The bank's pre tax profits in the 1st quarter had dropped 7.2% from Rs.133 mn in 1995, to Rs. 124 mn in 1996. Post tax profits were also down from Rs. 119 mn in 1995, to Rs. 102 mn in 1996. Turnover, however improved from Rs. 775 mn in '95 to Rs. 1 billion in 1996.
Drop in profitability was largely due to some large projects funded during the past 18 months, running into some problems. Interest, on these loans were not paid during the first quarter of 1996, Mr. Wijetilleke said. The projects are not going to be abandoned, but only slowed down, he hastened to add.
The Bank's Assistant General Manager, Corporate Planning and Finance, Nihal Kekulawela, who presented the bank's forecast for the next three quarters of 1996, said however that the first quarter profits were in line with forecasts.
The bank's growth this year may be limited to a modest 10% because of a general slowdown in economic activity and squeeze in interest spreads, Mr. Kekulawela said.
Although the bank has consistently maintained spreads of around 6% to 6.5% spreads are expected to drop to 5.5% to 6% this year, Mr. Kekulawela added.
In a bid to reduce their financial cost of funds, HNB has embarked on an aggressive rupee deposit drive, mobilising Rs. 900 million in the 1st quarter of 1996 only. The bank will continue to introduce a series of low cost deposit schemes, in a move to shift their deposit base from high to low cost funds.
Deposits constitute 92.5% of HNB's fund base, while borrowings are 7 .5%.
The bank's unprecedented loan growth in 1995, mainly from out station network is expected to slow down this year, reflecting economic slow down and is in keeping with HNB's strategy of consolidating lending activities. Exposure levels to industry and commerce have remained static and the bank expects to maintain exposure at current levels, Mr. Kekulawela added.
Adopting conservative lending policies the bank hopes to maintain a below 5% ratio of non performing loans to gross loans. The current ratio is 4%. Mr. Kekulawela added that the bank expects their loan loss provisioning to advances, to be around 2% by the year end.
At 75% the bank's advances to deposits ratio is low compared to other banks, Mr Kekulawela claims.
The bank is comfortable with their capital adequacy ratio of 10.4% in 1994 and 1995 which is well within adequacy norms, Mr Kekulawela says.
In his opening comments, Managing Director, Mr. Wijetilleke said that just as much as some development banks were moving into commercial banking. HNB was making its commitment stronger to development banking. He said that rural financing and development financing at macro level had in fact helped them to sustain themselves even during the country's bad periods. Mr. Wijetilleke said the bank had a 97% recovery rate on advances.
On long term objective is to build entrepreneurship. Our strength is our strong loan portfolio, offering a variety of products, he said.
On an independent analysis of the bank's performance last year, Naushad Fareed of Allied Phillips Stock Brokers, highlighted some facts and figures that investors may look at critically.

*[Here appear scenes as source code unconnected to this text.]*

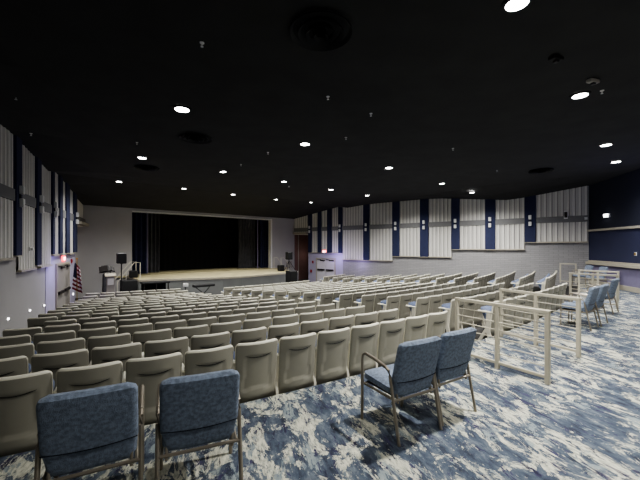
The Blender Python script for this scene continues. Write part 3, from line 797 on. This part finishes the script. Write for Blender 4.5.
# round diffusers, vents, detectors
def diffuser(px, py, r, lab):
    x, y, z = ceil_pt(px, py)
    t = empty('air_diffuser', (x, y, z), 0, lab, 'air diffuser')
    for k, q in enumerate((1, .74, .48, .24)):
        a_ = r*q; b_ = max(.01, a_-.09*r)
        MB().lathe([(b_,-.01-.02*k),(a_,-.05-.02*k),(a_,-.03-.02*k),(b_,.0)], 36, caps=False).build('ring', M['ceilfit'], t)
diffuser(321, 29, .42, 'large round black air diffuser with rings at top center')
for px, py, lb in ((196,137,'left of the middle, behind the big downlight'),(147,167,'by the left side, small'),(541,170,'at the right above the ribbed wall')):
    diffuser(px, py, .42, 'round black air diffuser on the ceiling, '+lb)
for px, py, lb in ((202,42,'upper left'),(16,96,'far upper left'),(31,133,'above the left wall'),(346,137,'right of the middle downlight'),(371,113,'above center right'),(328,96,'center, above the middle downlight'),(137,142,'beside the left downlights'),(453,148,'right of center'),(497,170,'above the right wall'),(268,152,'left of the middle downlight'),(602,90,'beside the upper right downlight'),(241,164,'between two left downlights'),(289,186,'over the stage')):
    x, y, z = ceil_pt(px, py)
    t = empty('sprinkler_head', (x, y, z), 0, 'tiny pale sprinkler head on the black ceiling, '+lb, 'sprinkler', 'sprinkler heads on the ceiling')
    MB().lathe([(.03,-.012),(.035,0)], 12).build('escutcheon', M['white'], t)
    MB().lathe([(.008,-.012),(.008,-.05),(.022,-.055),(.022,-.06)], 10).build('nozzle', M['white'], t)
for px, py, lb in ((593,79,'above the upper right downlight'),(556,56,'dark one at upper right')):
    x, y, z = ceil_pt(px, py)
    t = empty('ceiling_box', (x, y, z), .3, 'small rectangular fitting on the ceiling, '+lb, 'ceiling fitting')
    MB().box(-.11,.11,-.05,.05,-.06,0,0,.01).build('housing', M['doorgrey'] if px > 580 else M['ceilfit'], t)
    MB().box(-.03,.03,-.03,.03,-.09,-.06).build('nozzle', M['dark'], t)

# coloured and local light
def point(loc, e, col, r=.15):
    ld = bpy.data.lights.new('glow', 'POINT'); ld.energy = e; ld.color = col; ld.shadow_soft_size = r
    o = bpy.data.objects.new('glow', ld); C.objects.link(o); o.location = loc; return o
point(RW.pt(RW.s_at(340), .7, .9), 16, (.55,.4,1))
point(RW.pt(RW.s_at(362), .6, .5), 9, (.55,.4,1))
point(LW.pt(LW.s_at(50), .7, .9), 11, (.5,.4,1))
point(NWL.pt(3.0, 1.4, 3.0), 22, (.5,.5,1))
point(RW.pt((S309+R_END)/2, -1.0, 1.0), 2.5, (1,.85,.8)); point(LW.pt(SL309/2, -1.0, 1.0), 5, (1,.9,.85))  # unseen point lights added to brighten the alcoves
# stage light from above
for s_ in (.25, .5, .75):
    x, y, _ = SW.pt(A0+(A1-A0)*s_, .9, 0); lamp(x, y, CH+2.05, 110, size=math.radians(100))
x, y, _ = SW.pt(A1-1.2, 1.2, 0)

# ------------------------------------------------------------ world, camera, view
w = bpy.data.worlds.new('world'); bpy.context.scene.world = w; w.use_nodes = True
w.node_tree.nodes['Background'].inputs[0].default_value = (.02,.02,.022,1)
cd = bpy.data.cameras.new('camera'); cd.sensor_width = 36; cd.lens = F/640*36; cd.shift_y = 6/640; cd.clip_start = .05
co = bpy.data.objects.new('camera', cd); C.objects.link(co); co.location = (0,0,CH); co.rotation_euler = (math.pi/2,0,0)
sc = bpy.context.scene; sc.camera = co
sc.view_settings.view_transform = 'AgX'; sc.view_settings.look = 'AgX - Medium High Contrast'
sc.view_settings.exposure = 1.0
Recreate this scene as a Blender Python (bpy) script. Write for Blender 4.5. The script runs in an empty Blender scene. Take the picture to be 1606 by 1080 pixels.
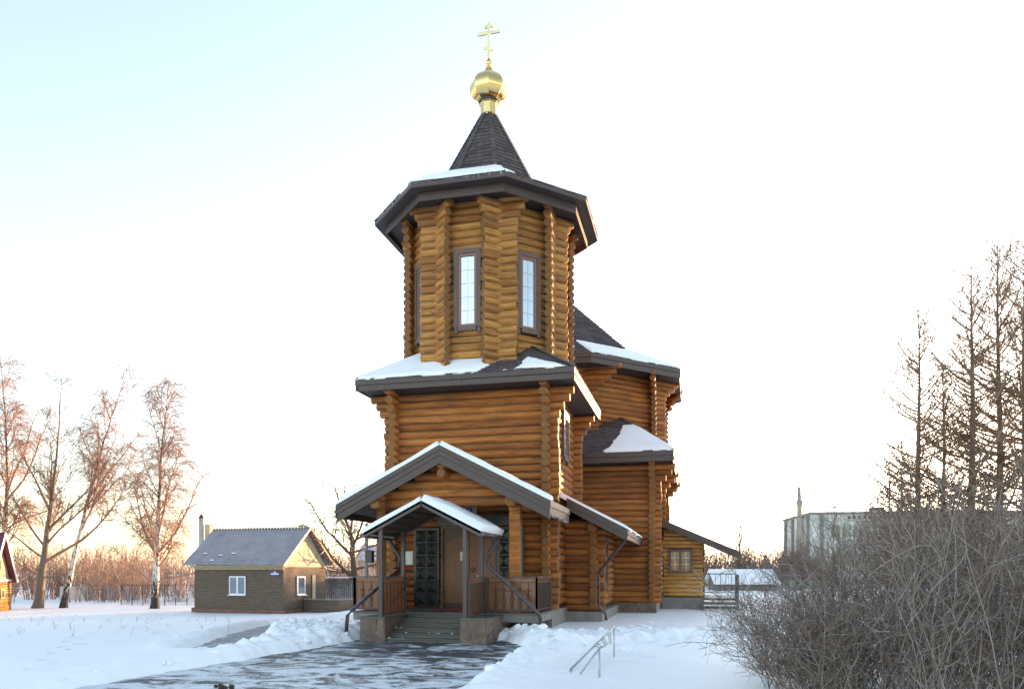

Mr. Fareed pointed out that while the bank's loan growth had increased from 12% in 1994 to 28% in 1995 net profit growth had declined from 23% in 1994 to 9% in 1995. He said that advances have grown at an alarming pace of 44% to 29% growth in deposits, in 1995.
He added that the bank had a weak capital base and suggested considering capital restructuring in the form of a rights issue or non rating share issue etc.